Growth is expected to be low in the Waikato, East Coast and Central regions. Labour markets in Northland, Waikato, East Coast and Central are expected to weaken.
The department said it expected labour market conditions to remain relatively strong over the next 18 months.
Short-term employment indicators pointed to solid job growth, based on the number of ANZ Job Ads which had risen strongly over the past three months to a 16-month high.
Another sign was the National Bank Business Outlook, in which employment intentions had increased to a net 11 percent of respondents planning to hire more staff.
Based on the expected economic slowdown in the year to March 2004, the department forecast job growth to fall to about 1.5 percent.
But it predicted the unemployment rate would remain between 5 and 5.5 percent as job growth roughly matched labour force growth.
That was likely to keep staff shortages at their current high levels and push wages up further.
The department said the biggest risks for New Zealand's economy were a renewed downturn or "double dip" in the US economic and the possible war in Iraq.
The main upside risk was continued growth in the New Zealand economy if business confidence and the world economic recovered.
Sector-wise, further strong production was expected in forestry as plantings matured. Farming incomes would fall because of lower commodity prices, and a higher New Zealand dollar but significant farming investment would keep agriculture growing strongly.
Fishing output would, however, continue to be restricted by lower fishing quotas.
Manufacturing would depend largely on the growth of local and the world economies, while growth in construction was likely to weaken as the immigration-fuelled building boom peaked.

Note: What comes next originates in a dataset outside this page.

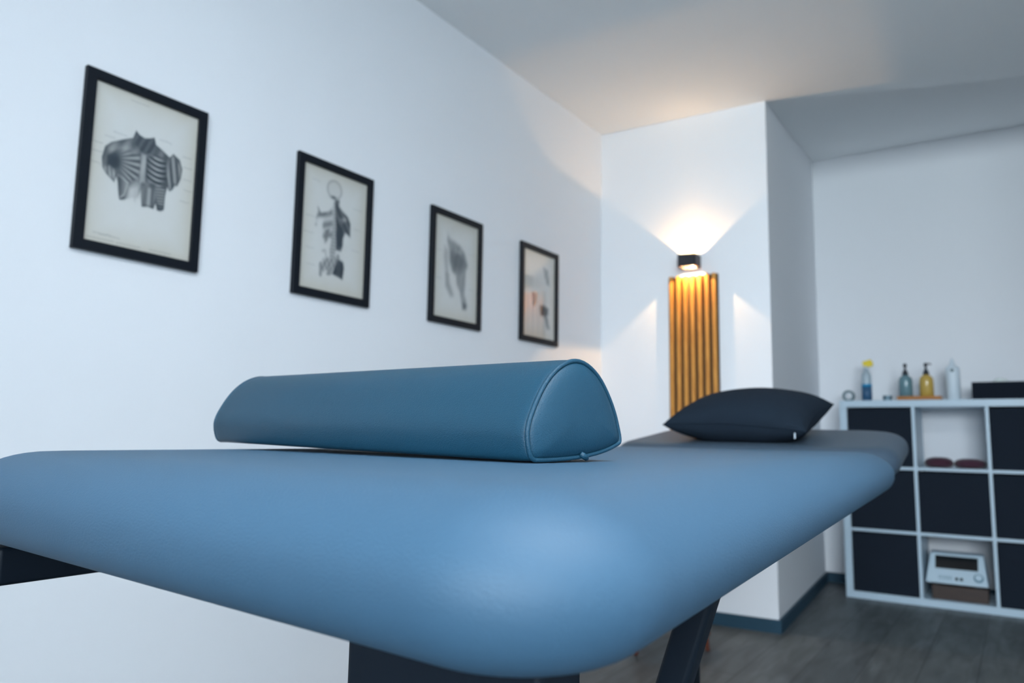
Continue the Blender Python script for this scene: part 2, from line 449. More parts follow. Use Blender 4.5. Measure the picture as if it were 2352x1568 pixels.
# ------------------------------------------------------------------ pictures
def blob(U, V, pts, soft=.02):
    """soft polygon mask (1 inside)."""
    P = np.array(pts, float); n = len(P)
    ins = np.zeros(U.shape, bool); dist = np.full(U.shape, 9.)
    for i in range(n):
        x0, y0 = P[i]; x1, y1 = P[(i + 1) % n]
        c = ((y0 > V) != (y1 > V)) & (U < (x1 - x0) * (V - y0) / (y1 - y0 + 1e-12) + x0)
        ins ^= c
        dx, dy = x1 - x0, y1 - y0; t = np.clip(((U - x0) * dx + (V - y0) * dy) / (dx * dx + dy * dy + 1e-12), 0, 1)
        dist = np.minimum(dist, np.hypot(U - x0 - t * dx, V - y0 - t * dy))
    sd = np.where(ins, dist, -dist)
    return np.clip(.5 + sd / soft, 0, 1), sd
def stroke(U, V, pts, w, soft=.006):
    d = np.full(U.shape, 9.)
    for (x0, y0), (x1, y1) in zip(pts, pts[1:]):
        dx, dy = x1 - x0, y1 - y0; t = np.clip(((U - x0) * dx + (V - y0) * dy) / (dx * dx + dy * dy + 1e-12), 0, 1)
        d = np.minimum(d, np.hypot(U - x0 - t * dx, V - y0 - t * dy))
    return np.clip((w - d) / soft + .5, 0, 1)
rng = np.random.RandomState(3)
def labels(U, V, ink, spots, w=.10):
    for u, v in spots:
        k = 1
        x = u
        while x < u + w:
            L = .012 + .02 * rng.rand(); ink = np.maximum(ink, .22 * stroke(U, V, [(x, v), (x + L, v + .002 * rng.randn())], .0022)); x += L + .01
    return ink
def art_torso(U, V):
    ink = np.zeros(U.shape)
    body = [(.131, .527), (.120, .470), (.140, .40), (.19, .362), (.294, .320), (.375, .290), (.398, .238), (.43, .262), (.48, .268), (.53, .258), (.567, .243), (.583, .284), (.644, .304), (.73, .340), (.763, .307), (.827, .334), (.857, .388), (.849, .45), (.818, .506), (.79, .500), (.775, .540), (.748, .555), (.722, .530), (.706, .60), (.705, .68), (.675, .702), (.645, .695), (.625, .655), (.605, .698), (.55, .690), (.50, .702), (.485, .64), (.48, .60), (.455, .660), (.42, .662), (.38, .67), (.34, .688), (.30, .697), (.285, .66), (.272, .59), (.250, .555), (.237, .597), (.20, .578), (.165, .560)]
    m, sd = blob(U, V, body, .012)
    tone = .58 + .10 * np.sin(U * 60 + V * 30)
    belly, _ = blob(U, V, [(.36, .60), (.47, .56), (.48, .69), (.36, .69)], .06); m = m * (1 - .8 * belly)
    ink = m * tone
    # shoulder highlight, chest fan, dark armpit
    hl, _ = blob(U, V, [(.17, .40), (.25, .36), (.36, .345), (.40, .375), (.28, .39), (.20, .44)], .05); ink -= .25 * hl * m
    pec, _ = blob(U, V, [(.17, .455), (.238, .400), (.342, .385), (.448, .385), (.456, .462), (.445, .535), (.37, .572), (.29, .537), (.226, .505)], .03)
    ang = np.arctan2(V - .46, U - .19); r = np.hypot(U - .19, V - .46)
    fan = .5 + .5 * np.sin(ang * 36); ink = ink * (1 - pec) + pec * m * (.22 + .50 * fan * np.clip(r * 5, .3, 1) + .55 * np.exp(-(r / .10) ** 2))
    ink += .45 * m * np.exp(-(((U - .215) / .05) ** 2 + ((V - .475) / .04) ** 2))
    arm, _ = blob(U, V, [(.131, .527), (.20, .50), (.245, .545), (.237, .597), (.155, .563)], .02)
    ink = ink * (1 - .6 * arm) + arm * .28 * (.5 + .5 * np.sin(U * 170 - V * 40)) * m
    ser, _ = blob(U, V, [(.262, .545), (.36, .58), (.335, .66), (.292, .69)], .02); ink = np.where(ser > .3, ser * (.35 + .5 * np.clip((.34 - U) / .08, 0, 1)), ink)
    neck, _ = blob(U, V, [(.385, .30), (.40, .25), (.48, .275), (.567, .25), (.59, .30), (.55, .355), (.47, .365), (.42, .34)], .02)
    ink = ink * (1 - neck) + neck * (.72 + .10 * np.sin(U * 95 + V * 60))
    # sternum gap
    st, _ = blob(U, V, [(.458, .366), (.503, .372), (.512, .55), (.465, .555)], .02); ink = ink * (1 - .55 * st)
    # rib cage with light ribs
    rb, _ = blob(U, V, [(.51, .378), (.62, .352), (.695, .375), (.712, .495), (.65, .545), (.525, .53)], .02)
    ribs = np.clip(.5 + .5 * np.cos((V + .35 * (U - .60) ** 2 - .030 * np.sin((U - .5) * 11) - .378) / .034 * 2 * PI), 0, 1)
    edge = np.clip(np.abs(U - .605) / .10, 0, 1) ** 2
    ink = ink * (1 - rb) + rb * (.84 - .60 * ribs * (1 - .75 * edge))
    rs, _ = blob(U, V, [(.735, .335), (.765, .315), (.848, .38), (.845, .45), (.818, .500), (.75, .55), (.712, .46)], .02)
    ink = ink * (1 - rs) + rs * (.50 + .20 * np.sin(U * 100 - V * 25))
    ab, _ = blob(U, V, [(.492, .575), (.595, .570), (.607, .693), (.505, .700)], .02)
    ink = ink * (1 - ab) + ab * (.38 + .22 * np.clip((np.abs(U - .552) - .02) / .03, 0, 1) + .12 * np.sin(U * 110))
    rr, _ = blob(U, V, [(.617, .552), (.708, .548), (.702, .690), (.645, .700)], .02)
    ink = ink * (1 - rr) + rr * (.25 + .5 * (.5 + .5 * np.sin(V * 330 + U * 30)) + .25 * (V > .66))
    outl = np.exp(-(sd / .006) ** 2) * .22 * (1 - belly); ink += outl
    mid, _ = blob(U, V, [(.375, .60), (.47, .57), (.475, .66), (.44, .68), (.37, .67)], .04); ink = np.maximum(ink, .16 * mid * (.5 + .5 * np.sin(U * 120)))
    ink = labels(U, V, ink, [(.02, .385), (.03, .44), (.01, .51), (.20, .29), (.86, .30), (.87, .37), (.88, .45), (.89, .52), (.86, .60), (.62, .24), (.13, .33)], .09)
    ink = labels(U, V, ink, [(.33, .052), (.095, .932), (.15, .938)], .30 if False else .16)
    ink = labels(U, V, ink, [(.05, .965), (.3, .967), (.6, .967)], .2)
    return ink
def art_spine(U, V):
    ink = np.zeros(U.shape)
    # head outline
    hd = np.hypot((U - .478) / .105, (V - .150) / .072)
    ink = np.maximum(ink, .22 * np.exp(-((hd - 1) / .14) ** 2)); ink = np.maximum(ink, .05 * (hd < 1))
    ink = np.maximum(ink, .65 * np.exp(-(((U - .47) / .05) ** 2 + ((V - .215) / .014) ** 2)))
    D, sd = blob(U, V, [(.49, .222), (.56, .222), (.555, .27), (.615, .305), (.70, .336), (.742, .386), (.748, .497), (.703, .480), (.667, .474), (.637, .523), (.640, .58), (.613, .637), (.540, .632), (.525, .531), (.520, .44), (.500, .296)], .02)
    ink = np.maximum(ink, D * (.68 + .12 * np.sin((U - V) * 60)))
    h2, _ = blob(U, V, [(.58, .372), (.66, .345), (.70, .36), (.62, .40)], .03); ink -= .35 * h2 * D
    dk, _ = blob(U, V, [(.54, .44), (.63, .44), (.63, .55), (.58, .62), (.54, .58)], .04); ink += .22 * dk
    L, _ = blob(U, V, [(.25, .335), (.285, .375), (.394, .350), (.46, .287), (.478, .558), (.40, .56), (.372, .605), (.335, .562), (.323, .455), (.335, .41), (.25, .415), (.235, .48), (.215, .48)], .03)
    ink = np.maximum(ink, L * (.27 + .17 * np.sin(V * 70 + U * 20)))
    a, _ = blob(U, V, [(.24, .33), (.29, .372), (.40, .345), (.36, .385), (.27, .40)], .02); ink = np.maximum(ink, .55 * a)
    b, _ = blob(U, V, [(.36, .50), (.44, .47), (.40, .58), (.365, .60)], .03); ink = np.maximum(ink, .5 * b)
    S, _ = blob(U, V, [(.470, .24), (.505, .24), (.525, .44), (.540, .639), (.50, .729), (.455, .729), (.443, .652), (.470, .519)], .02)
    ink = ink * (1 - .6 * S) + S * (.27 + .10 * np.sin(V * 220))
    Hh, _ = blob(U, V, [(.575, .700), (.655, .722), (.672, .766), (.655, .862), (.60, .852), (.500, .835), (.523, .785)], .02); ink = np.maximum(ink, Hh * (.80 + .1 * np.sin(U * 40)))
    P, _ = blob(U, V, [(.385, .721), (.50, .70), (.582, .658), (.60, .70), (.53, .78), (.49, .82), (.42, .80), (.33, .853), (.30, .79)], .03)
    ink = np.maximum(ink, P * (.32 + .18 * np.sin(U * 95) * np.sin(V * 80)))
    ink = np.maximum(ink, .35 * stroke(U, V, [(.32, .78), (.325, .86)], .02)); ink = np.maximum(ink, .35 * stroke(U, V, [(.42, .80), (.47, .83), (.43, .84)], .018))
    ink = np.maximum(ink, .15 * stroke(U, V, [(.34, .67), (.38, .66), (.40, .72), (.35, .74)], .012))
    ink = labels(U, V, ink, [(.08, .42), (.06, .55), (.10, .67), (.80, .42), (.78, .60), (.12, .80), (.78, .25), (.15, .12)], .12)
    return ink
def art_arm(U, V):
    Bm, sd = blob(U, V, [(.296, .138), (.347, .209), (.45, .224), (.592, .253), (.69, .31), (.757, .422), (.72, .478), (.712, .637), (.700, .719), (.775, .82), (.755, .862), (.665, .869), (.599, .709), (.526, .640), (.496, .553), (.402, .515), (.352, .423), (.331, .309), (.285, .217)], .05)
    ink = Bm * (.33 + .025 * np.sin(U * 50 + V * 20)) * np.clip((V - .12) / .12, .3, 1)
    d, _ = blob(U, V, [(.38, .35), (.52, .30), (.68, .343), (.745, .424), (.608, .495), (.45, .513), (.37, .44)], .10); ink += .22 * d
    t, _ = blob(U, V, [(.66, .80), (.76, .82), (.745, .87), (.67, .87)], .03); ink += .25 * t
    h, _ = blob(U, V, [(.46, .30), (.60, .29), (.62, .33), (.48, .34)], .04); ink -= .14 * h
    L, _ = blob(U, V, [(.24, .30), (.32, .33), (.325, .485), (.36, .636), (.455, .753), (.39, .772), (.28, .684), (.262, .531), (.22, .401)], .06)
    ink = np.maximum(ink, .20 * L + .10 * L * (V > .55))
    ink = labels(U, V, ink, [(.08, .35), (.07, .62), (.80, .30), (.80, .66)], .1)
    return ink
def art_limbs(U, V):
    ink = np.zeros(U.shape)
    for pts, k in (([(.62, .16), (.77, .175), (.80, .26), (.83, .35), (.735, .345), (.66, .25)], .45), ([(.53, .62), (.62, .60), (.80, .625), (.795, .70), (.68, .725), (.54, .72)], .8), ([(.66, .71), (.76, .70), (.80, .78), (.84, .862), (.745, .862), (.70, .77)], .55), ([(.28, .48), (.43, .486), (.42, .58), (.36, .64), (.31, .62)], .45)):
        m, _ = blob(U, V, pts, .04); ink = np.maximum(ink, k * m * (.8 + .2 * np.sin(U * 60 + V * 40)))
    return ink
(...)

The department predicted that the finance, property, insurance and business service sector would continue to enjoy strong growth from the housing market and general growth, after growing 4.4 percent in the past year.
Growth in accommodation was expected to continue as domestic spending and overseas interest in events like the America's Cup yachting regatta and the Lord of the Rings film trilogy remained solid.
Wholesale and retail trade was expected to continue booming and the communications sector was expected to do well out of continued investment.
Transport would be hit by a weaker primary sector until the world economy recovered but tourism growth would lead to expansion.
Health, education, community and personal services, another growth area in recent times, was expected to remain strong due to high population growth.